> [PROBLEM]: Return a copy of each line that holds the string "wide".

> [SUPPLIED INFORMATION]:
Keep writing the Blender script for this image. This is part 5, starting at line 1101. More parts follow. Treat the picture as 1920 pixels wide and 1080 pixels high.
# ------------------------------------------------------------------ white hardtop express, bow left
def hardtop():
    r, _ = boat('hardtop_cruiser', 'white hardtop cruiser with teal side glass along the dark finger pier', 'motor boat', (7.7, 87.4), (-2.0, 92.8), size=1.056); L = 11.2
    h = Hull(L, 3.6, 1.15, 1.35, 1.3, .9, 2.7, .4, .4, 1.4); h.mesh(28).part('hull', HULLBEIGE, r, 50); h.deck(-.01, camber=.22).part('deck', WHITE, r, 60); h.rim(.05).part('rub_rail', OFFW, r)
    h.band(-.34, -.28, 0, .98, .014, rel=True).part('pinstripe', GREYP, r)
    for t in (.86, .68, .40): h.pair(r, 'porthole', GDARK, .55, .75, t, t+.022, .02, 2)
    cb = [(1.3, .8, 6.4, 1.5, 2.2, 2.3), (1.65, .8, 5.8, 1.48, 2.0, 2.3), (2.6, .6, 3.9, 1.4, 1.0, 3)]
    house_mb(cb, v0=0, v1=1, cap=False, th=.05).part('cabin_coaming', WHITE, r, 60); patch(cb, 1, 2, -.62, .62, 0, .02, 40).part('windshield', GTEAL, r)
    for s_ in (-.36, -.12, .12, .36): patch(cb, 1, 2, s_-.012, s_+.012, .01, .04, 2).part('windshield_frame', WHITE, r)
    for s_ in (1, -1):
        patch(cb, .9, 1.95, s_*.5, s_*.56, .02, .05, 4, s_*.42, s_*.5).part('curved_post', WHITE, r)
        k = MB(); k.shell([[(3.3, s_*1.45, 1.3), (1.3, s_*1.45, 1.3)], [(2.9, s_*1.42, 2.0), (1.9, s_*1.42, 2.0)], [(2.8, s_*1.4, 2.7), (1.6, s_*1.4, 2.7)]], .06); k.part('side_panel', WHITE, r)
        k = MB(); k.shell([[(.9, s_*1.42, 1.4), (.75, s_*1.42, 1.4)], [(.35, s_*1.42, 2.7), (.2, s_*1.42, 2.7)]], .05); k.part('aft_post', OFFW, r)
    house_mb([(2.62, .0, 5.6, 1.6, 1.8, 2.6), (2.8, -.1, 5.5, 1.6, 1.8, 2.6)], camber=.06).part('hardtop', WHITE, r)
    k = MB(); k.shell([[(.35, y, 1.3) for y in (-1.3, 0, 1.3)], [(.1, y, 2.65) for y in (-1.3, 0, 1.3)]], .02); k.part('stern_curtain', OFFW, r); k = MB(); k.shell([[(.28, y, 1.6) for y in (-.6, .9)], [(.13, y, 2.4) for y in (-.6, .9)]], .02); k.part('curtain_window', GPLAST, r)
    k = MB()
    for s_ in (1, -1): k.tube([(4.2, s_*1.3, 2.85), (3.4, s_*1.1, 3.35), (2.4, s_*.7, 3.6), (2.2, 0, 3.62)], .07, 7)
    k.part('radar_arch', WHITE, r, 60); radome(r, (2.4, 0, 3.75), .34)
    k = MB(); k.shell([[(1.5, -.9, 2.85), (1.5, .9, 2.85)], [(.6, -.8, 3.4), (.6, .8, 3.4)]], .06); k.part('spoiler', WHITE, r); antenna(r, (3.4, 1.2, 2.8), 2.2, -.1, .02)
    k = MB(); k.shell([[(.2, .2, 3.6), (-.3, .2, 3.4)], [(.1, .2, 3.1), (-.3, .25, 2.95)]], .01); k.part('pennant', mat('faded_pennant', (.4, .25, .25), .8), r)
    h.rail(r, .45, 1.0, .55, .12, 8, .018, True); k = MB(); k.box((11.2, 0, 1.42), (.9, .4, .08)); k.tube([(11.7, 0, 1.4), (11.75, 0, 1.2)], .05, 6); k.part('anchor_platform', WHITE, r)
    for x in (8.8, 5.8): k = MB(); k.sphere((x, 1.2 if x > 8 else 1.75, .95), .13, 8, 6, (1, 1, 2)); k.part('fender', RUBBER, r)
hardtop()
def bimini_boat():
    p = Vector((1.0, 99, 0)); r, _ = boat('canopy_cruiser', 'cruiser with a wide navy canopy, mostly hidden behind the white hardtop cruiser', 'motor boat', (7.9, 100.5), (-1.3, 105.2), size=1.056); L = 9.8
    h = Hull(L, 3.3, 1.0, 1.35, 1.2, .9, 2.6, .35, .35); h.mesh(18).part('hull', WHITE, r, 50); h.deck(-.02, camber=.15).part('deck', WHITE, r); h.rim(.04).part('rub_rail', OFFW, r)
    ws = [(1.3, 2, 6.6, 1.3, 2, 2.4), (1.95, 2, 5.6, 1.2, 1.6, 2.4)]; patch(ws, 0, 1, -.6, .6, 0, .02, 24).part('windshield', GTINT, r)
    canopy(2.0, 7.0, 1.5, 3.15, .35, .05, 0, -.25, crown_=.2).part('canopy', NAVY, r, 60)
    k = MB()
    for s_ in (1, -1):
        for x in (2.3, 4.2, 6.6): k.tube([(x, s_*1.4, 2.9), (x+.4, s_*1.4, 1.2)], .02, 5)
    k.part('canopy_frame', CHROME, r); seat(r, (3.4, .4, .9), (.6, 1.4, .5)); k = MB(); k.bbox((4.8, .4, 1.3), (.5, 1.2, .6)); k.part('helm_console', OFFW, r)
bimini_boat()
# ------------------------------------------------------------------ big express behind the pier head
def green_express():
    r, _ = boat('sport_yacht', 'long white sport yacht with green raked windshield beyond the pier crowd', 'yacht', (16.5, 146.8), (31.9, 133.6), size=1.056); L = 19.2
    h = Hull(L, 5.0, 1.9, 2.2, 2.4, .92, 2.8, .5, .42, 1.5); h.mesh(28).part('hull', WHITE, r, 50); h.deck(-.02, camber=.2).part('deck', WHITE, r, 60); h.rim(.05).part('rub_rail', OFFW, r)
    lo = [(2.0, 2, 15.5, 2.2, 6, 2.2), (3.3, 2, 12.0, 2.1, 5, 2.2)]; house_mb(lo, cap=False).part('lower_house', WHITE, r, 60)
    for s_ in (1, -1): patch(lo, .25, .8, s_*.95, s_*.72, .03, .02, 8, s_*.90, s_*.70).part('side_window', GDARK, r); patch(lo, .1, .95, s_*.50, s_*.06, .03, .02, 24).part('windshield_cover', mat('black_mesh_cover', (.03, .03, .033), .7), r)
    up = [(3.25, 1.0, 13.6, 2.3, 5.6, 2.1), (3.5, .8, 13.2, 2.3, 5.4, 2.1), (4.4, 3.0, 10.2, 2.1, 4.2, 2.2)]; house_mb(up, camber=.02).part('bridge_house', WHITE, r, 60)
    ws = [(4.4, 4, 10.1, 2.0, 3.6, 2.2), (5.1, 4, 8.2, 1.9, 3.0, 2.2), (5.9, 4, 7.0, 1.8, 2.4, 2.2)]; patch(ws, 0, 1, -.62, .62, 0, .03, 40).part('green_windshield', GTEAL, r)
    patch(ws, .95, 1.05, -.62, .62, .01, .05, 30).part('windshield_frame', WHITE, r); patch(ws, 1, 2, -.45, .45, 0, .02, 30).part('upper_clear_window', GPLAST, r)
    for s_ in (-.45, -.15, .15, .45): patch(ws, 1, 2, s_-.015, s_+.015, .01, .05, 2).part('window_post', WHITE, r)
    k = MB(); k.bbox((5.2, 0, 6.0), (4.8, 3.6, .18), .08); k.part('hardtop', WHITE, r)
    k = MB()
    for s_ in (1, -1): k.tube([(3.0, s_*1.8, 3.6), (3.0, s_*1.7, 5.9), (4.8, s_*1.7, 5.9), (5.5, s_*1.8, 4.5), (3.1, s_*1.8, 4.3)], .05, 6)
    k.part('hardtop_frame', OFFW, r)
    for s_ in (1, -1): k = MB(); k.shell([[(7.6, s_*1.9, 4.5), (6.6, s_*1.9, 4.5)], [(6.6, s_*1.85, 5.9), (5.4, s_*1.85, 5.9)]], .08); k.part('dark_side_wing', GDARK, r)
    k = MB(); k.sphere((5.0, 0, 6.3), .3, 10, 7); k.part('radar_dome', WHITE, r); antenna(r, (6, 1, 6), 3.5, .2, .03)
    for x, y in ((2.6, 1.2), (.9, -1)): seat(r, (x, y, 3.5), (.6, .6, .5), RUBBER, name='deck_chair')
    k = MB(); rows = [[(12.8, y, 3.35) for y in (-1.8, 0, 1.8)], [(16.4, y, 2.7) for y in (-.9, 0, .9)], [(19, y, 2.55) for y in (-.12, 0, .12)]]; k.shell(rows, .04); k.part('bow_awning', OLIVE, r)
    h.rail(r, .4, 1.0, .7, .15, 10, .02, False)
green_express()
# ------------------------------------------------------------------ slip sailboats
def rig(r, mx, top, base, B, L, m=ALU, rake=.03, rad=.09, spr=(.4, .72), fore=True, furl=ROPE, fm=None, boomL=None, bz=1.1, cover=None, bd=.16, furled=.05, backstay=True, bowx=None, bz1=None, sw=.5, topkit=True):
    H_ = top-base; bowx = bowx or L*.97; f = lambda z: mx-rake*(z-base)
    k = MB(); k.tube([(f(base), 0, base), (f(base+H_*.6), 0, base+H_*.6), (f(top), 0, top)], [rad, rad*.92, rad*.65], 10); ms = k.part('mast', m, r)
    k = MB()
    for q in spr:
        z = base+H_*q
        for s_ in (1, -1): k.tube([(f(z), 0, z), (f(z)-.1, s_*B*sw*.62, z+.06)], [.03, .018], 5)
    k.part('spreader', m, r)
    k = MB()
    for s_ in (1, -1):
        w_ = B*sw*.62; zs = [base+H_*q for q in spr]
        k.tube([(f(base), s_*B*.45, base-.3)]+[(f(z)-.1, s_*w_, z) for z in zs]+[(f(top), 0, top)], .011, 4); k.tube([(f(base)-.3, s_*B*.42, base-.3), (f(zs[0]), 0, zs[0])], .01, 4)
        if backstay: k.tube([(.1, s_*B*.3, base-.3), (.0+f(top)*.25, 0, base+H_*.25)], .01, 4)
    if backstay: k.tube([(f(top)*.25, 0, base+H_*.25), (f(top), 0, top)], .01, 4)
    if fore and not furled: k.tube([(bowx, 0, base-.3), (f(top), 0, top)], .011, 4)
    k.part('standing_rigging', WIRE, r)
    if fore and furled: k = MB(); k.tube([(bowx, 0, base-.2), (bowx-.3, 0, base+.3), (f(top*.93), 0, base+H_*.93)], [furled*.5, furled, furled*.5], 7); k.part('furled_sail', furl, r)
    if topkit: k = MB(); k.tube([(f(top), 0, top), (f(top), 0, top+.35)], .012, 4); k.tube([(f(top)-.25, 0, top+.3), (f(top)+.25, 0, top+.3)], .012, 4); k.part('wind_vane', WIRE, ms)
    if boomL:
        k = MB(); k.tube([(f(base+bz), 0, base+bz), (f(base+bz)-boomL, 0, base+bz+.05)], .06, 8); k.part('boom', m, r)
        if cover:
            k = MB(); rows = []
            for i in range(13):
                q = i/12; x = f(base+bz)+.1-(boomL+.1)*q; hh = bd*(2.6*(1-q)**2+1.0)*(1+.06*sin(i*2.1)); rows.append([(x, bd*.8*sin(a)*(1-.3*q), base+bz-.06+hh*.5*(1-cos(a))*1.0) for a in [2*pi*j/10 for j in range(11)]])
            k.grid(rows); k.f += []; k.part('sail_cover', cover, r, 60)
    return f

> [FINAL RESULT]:
Keep writing the Blender script for this image. This is part 5, starting at line 1101. More parts follow. Treat the picture as 1920 pixels wide and 1080 pixels high.
    p = Vector((1.0, 99, 0)); r, _ = boat('canopy_cruiser', 'cruiser with a wide navy canopy, mostly hidden behind the white hardtop cruiser', 'motor boat', (7.9, 100.5), (-1.3, 105.2), size=1.056); L = 9.8